Exercise directions:
Quote the lines that run from the line containing "for i, (x, y, lb)" down to the line containing "i, 120, 1.0)". Include both of those lines, reproduce each exactly, and omit everything else.

Source material:
════════

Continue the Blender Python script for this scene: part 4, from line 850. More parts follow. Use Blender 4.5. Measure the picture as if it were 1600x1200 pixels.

════════

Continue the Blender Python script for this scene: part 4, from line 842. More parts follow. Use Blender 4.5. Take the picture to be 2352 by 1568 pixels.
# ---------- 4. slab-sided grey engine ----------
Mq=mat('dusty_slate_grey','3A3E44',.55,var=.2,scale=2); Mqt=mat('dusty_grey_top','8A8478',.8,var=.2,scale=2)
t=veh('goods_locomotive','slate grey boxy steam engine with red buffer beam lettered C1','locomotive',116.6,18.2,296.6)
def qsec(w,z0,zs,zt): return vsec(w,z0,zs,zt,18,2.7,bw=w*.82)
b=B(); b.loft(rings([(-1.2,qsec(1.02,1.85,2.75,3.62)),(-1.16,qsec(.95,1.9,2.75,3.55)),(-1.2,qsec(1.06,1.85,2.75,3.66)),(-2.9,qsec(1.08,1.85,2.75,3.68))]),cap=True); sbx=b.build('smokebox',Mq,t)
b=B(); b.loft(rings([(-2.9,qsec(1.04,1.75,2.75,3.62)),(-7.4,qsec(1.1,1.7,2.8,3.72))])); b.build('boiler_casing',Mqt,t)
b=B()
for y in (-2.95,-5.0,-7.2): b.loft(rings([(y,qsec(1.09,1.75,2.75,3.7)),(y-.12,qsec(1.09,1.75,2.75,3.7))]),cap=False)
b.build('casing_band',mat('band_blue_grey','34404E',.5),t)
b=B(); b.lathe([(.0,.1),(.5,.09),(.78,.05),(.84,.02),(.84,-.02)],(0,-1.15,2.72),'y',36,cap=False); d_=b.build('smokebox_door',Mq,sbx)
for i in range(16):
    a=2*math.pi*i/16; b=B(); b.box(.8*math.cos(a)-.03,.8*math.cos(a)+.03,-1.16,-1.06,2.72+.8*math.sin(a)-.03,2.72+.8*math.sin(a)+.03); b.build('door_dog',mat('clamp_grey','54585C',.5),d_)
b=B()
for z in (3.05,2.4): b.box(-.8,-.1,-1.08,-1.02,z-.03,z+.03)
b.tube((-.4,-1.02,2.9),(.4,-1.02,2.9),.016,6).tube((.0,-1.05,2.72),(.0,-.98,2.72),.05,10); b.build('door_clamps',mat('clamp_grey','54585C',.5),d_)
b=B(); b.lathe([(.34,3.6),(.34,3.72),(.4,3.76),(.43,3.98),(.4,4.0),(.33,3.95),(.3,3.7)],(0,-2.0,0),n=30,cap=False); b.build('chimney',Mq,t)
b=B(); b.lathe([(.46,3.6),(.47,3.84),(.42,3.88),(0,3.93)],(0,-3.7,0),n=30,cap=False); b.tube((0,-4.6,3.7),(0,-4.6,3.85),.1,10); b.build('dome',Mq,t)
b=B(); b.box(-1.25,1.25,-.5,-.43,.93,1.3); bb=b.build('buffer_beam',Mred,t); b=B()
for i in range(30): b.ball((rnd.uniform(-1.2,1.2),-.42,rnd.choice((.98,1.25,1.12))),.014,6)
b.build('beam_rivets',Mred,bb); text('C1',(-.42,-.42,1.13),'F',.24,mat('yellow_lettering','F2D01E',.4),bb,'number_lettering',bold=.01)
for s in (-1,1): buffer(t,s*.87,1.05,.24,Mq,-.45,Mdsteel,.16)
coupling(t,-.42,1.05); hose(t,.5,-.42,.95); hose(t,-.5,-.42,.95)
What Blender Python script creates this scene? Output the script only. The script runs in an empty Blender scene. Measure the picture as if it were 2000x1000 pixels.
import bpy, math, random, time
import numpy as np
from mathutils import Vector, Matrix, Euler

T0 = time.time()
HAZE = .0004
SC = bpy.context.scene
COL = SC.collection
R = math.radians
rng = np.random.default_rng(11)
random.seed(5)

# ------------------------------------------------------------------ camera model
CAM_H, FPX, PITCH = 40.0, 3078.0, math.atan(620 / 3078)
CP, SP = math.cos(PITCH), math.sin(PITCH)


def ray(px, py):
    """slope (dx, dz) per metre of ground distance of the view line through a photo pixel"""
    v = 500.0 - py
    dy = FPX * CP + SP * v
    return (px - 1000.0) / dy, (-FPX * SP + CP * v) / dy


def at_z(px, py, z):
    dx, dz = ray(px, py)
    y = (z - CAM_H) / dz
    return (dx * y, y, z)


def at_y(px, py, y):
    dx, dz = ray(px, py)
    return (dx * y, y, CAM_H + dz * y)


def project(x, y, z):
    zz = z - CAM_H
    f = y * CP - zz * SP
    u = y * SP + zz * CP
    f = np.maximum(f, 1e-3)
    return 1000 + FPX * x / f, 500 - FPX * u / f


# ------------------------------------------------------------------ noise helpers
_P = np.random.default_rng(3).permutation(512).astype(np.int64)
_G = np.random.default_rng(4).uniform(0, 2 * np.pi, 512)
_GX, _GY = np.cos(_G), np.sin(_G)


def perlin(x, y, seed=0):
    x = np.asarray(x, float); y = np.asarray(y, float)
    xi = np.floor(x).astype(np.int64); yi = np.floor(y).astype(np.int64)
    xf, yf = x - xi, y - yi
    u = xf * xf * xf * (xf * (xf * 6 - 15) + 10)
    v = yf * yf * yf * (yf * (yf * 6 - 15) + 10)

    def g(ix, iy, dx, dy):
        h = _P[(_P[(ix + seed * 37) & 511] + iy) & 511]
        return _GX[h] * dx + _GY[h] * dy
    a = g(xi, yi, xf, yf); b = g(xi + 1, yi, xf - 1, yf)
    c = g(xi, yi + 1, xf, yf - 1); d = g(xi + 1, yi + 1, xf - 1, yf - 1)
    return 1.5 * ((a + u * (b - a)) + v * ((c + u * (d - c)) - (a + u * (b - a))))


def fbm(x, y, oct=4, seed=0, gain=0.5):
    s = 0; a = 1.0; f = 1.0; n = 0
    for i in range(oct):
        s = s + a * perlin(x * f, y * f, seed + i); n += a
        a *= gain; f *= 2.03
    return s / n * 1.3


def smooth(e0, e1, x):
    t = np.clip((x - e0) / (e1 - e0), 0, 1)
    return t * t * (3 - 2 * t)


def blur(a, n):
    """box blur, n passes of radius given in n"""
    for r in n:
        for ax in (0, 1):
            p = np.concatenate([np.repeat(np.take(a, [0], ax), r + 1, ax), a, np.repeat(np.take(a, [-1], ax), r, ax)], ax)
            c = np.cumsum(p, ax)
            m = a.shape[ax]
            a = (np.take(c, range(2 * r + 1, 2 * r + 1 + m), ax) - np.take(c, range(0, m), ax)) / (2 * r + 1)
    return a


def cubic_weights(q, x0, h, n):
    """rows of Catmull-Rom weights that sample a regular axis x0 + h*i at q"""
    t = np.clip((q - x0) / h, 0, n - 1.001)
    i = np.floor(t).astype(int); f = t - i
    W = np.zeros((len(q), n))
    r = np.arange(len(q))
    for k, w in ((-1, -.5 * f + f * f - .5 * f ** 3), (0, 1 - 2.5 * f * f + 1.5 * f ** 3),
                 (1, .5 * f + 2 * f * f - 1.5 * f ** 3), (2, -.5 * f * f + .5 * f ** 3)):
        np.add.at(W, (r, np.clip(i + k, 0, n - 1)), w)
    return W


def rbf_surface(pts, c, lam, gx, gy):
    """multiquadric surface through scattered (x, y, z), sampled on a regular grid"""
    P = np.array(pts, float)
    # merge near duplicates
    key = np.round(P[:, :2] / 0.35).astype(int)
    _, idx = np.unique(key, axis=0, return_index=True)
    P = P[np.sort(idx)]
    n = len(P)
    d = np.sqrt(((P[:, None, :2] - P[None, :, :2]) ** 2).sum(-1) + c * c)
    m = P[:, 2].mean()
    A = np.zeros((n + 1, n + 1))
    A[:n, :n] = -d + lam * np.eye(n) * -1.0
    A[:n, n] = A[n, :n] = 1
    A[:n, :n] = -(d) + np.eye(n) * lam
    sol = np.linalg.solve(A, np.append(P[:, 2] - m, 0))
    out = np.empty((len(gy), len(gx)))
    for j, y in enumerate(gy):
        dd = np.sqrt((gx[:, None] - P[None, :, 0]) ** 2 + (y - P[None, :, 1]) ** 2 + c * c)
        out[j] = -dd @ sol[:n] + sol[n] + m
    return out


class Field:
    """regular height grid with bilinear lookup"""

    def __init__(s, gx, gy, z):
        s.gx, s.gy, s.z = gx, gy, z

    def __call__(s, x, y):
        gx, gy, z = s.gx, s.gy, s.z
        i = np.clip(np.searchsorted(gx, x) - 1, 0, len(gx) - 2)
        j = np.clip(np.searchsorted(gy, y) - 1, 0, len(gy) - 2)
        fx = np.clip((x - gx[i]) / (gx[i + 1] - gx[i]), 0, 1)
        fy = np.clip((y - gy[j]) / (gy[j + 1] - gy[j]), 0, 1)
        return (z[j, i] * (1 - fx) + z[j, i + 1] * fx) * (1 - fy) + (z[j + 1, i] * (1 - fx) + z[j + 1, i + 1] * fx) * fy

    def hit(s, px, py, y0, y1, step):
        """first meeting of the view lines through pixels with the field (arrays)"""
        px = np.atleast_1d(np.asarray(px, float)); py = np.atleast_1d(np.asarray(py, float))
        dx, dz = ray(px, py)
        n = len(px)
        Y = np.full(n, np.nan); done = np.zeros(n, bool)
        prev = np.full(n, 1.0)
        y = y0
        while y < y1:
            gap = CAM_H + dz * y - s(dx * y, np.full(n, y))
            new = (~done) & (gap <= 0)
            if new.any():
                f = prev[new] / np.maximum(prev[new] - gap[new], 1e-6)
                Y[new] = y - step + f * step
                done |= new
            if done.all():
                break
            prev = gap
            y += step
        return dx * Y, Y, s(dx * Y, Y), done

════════

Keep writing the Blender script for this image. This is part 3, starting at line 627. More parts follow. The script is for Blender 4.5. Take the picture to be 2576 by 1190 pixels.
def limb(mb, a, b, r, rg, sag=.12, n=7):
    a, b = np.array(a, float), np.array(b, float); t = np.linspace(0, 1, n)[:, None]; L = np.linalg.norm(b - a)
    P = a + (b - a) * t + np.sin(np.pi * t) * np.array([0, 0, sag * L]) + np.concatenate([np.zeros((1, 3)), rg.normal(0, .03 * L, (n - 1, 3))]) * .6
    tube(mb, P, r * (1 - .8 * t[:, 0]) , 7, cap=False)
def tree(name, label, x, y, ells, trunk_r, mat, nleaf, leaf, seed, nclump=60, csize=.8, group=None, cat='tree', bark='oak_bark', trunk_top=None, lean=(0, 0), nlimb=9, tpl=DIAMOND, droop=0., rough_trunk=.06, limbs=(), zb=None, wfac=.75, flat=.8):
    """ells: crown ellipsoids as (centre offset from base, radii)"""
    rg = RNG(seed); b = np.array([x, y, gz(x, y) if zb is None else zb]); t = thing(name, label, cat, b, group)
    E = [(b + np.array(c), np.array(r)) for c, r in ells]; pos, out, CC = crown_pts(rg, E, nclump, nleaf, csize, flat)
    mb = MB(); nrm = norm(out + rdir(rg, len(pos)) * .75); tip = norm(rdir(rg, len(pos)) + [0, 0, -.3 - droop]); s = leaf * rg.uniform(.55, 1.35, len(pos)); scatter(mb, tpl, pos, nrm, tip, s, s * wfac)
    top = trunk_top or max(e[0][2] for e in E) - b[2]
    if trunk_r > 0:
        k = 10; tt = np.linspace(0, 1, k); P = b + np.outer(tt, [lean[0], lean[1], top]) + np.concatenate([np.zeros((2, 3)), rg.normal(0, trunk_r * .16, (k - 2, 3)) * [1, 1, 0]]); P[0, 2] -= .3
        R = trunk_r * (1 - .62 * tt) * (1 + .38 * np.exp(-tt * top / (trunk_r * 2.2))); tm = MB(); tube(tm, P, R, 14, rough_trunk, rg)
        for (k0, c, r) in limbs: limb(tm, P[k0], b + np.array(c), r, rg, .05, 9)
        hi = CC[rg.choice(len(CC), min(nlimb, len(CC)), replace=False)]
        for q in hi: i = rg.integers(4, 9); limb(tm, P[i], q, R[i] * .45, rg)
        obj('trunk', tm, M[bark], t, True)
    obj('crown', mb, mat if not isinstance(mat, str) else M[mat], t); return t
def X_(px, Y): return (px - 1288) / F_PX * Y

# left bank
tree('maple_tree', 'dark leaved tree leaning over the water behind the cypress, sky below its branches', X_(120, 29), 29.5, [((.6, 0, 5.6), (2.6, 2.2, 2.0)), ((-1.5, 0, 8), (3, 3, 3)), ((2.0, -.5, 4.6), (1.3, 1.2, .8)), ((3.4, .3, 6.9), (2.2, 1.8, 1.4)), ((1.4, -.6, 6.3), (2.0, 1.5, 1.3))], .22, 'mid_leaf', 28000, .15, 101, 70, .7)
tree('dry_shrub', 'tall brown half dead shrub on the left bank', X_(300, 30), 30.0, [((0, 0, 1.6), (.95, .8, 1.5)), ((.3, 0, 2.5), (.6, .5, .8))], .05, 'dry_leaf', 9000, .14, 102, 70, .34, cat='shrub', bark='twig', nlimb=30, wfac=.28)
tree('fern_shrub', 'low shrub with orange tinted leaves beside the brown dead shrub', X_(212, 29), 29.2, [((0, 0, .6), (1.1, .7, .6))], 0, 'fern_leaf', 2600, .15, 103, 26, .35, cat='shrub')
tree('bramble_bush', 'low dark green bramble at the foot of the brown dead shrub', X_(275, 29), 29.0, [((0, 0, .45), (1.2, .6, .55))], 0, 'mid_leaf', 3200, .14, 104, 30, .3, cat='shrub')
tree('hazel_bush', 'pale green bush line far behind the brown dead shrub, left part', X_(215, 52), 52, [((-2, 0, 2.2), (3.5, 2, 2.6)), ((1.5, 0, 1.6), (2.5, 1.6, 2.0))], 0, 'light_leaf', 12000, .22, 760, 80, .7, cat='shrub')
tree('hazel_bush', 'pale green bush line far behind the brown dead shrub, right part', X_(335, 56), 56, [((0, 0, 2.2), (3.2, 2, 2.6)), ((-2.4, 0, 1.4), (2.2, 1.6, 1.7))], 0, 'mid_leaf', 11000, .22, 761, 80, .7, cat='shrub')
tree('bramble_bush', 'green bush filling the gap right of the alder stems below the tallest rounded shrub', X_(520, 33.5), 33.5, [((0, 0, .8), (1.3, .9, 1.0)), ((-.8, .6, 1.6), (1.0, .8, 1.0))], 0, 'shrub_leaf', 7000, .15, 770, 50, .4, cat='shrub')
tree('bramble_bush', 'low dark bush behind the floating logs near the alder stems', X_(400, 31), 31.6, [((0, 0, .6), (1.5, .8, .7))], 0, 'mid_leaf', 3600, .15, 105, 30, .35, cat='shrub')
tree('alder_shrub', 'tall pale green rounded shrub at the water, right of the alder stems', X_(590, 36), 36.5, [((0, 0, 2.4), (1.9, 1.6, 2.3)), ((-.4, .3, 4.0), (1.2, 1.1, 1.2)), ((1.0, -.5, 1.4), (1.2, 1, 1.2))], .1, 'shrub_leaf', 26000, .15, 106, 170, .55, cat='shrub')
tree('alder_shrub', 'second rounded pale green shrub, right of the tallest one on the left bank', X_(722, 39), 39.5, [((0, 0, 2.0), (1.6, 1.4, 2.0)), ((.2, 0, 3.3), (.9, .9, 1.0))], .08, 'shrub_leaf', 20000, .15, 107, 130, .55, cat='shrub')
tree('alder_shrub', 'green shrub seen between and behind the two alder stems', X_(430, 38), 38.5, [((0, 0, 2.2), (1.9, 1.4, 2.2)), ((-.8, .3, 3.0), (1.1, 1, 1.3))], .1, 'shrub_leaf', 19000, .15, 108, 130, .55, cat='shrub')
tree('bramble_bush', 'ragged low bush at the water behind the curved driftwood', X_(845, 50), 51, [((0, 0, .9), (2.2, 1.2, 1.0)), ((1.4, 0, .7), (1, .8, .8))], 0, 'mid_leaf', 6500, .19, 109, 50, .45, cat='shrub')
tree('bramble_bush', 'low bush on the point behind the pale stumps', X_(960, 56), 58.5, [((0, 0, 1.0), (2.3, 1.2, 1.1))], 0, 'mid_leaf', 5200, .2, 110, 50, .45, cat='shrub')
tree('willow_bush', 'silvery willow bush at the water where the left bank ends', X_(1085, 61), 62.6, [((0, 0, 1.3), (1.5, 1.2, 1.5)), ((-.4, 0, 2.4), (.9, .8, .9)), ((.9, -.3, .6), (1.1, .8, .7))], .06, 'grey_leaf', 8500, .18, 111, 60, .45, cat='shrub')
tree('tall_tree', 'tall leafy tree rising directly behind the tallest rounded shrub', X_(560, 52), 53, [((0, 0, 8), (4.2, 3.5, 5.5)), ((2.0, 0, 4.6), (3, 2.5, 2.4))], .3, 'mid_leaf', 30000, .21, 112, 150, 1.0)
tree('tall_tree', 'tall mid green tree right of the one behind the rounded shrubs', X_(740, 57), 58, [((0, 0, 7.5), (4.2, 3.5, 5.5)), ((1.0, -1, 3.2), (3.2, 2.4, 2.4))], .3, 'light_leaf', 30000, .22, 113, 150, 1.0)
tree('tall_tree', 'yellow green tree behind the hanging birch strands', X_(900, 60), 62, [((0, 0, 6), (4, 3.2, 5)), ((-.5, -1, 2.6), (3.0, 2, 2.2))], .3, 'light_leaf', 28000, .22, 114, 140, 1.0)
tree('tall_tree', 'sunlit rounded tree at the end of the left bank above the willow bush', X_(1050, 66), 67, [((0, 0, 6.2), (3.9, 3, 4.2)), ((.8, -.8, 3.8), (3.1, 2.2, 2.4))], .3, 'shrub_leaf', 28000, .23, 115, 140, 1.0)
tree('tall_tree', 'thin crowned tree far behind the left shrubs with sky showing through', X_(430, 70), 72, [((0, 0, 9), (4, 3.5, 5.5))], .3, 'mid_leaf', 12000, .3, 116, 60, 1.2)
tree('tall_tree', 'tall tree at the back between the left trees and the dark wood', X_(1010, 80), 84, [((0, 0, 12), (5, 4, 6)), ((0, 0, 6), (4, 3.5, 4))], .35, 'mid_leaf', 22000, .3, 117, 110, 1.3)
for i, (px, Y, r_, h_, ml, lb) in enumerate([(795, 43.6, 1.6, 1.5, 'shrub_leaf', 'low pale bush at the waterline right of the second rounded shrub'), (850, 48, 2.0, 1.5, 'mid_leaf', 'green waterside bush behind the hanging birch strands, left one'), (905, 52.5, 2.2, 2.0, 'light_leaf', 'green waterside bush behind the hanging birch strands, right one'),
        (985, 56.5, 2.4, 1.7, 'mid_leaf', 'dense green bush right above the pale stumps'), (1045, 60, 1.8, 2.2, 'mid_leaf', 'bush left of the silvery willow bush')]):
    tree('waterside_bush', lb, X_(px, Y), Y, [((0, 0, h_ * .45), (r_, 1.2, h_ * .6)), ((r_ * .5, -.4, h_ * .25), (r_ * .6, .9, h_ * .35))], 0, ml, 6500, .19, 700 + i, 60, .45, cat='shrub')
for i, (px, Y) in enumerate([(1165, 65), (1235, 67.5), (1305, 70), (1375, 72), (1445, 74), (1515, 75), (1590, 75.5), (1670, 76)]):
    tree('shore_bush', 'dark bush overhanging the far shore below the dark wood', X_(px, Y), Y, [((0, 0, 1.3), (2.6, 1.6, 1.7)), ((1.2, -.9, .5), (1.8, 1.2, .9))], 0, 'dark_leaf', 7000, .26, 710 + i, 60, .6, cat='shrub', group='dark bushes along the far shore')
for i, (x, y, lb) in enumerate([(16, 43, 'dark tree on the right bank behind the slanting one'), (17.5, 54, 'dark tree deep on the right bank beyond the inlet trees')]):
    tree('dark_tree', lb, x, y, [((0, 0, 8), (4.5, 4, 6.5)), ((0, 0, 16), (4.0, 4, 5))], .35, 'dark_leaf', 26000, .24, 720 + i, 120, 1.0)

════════

Correct answer:
for i, (x, y, lb) in enumerate([(16, 43, 'dark tree on the right bank behind the slanting one'), (17.5, 54, 'dark tree deep on the right bank beyond the inlet trees')]):
    tree('dark_tree', lb, x, y, [((0, 0, 8), (4.5, 4, 6.5)), ((0, 0, 16), (4.0, 4, 5))], .35, 'dark_leaf', 26000, .24, 720 + i, 120, 1.0)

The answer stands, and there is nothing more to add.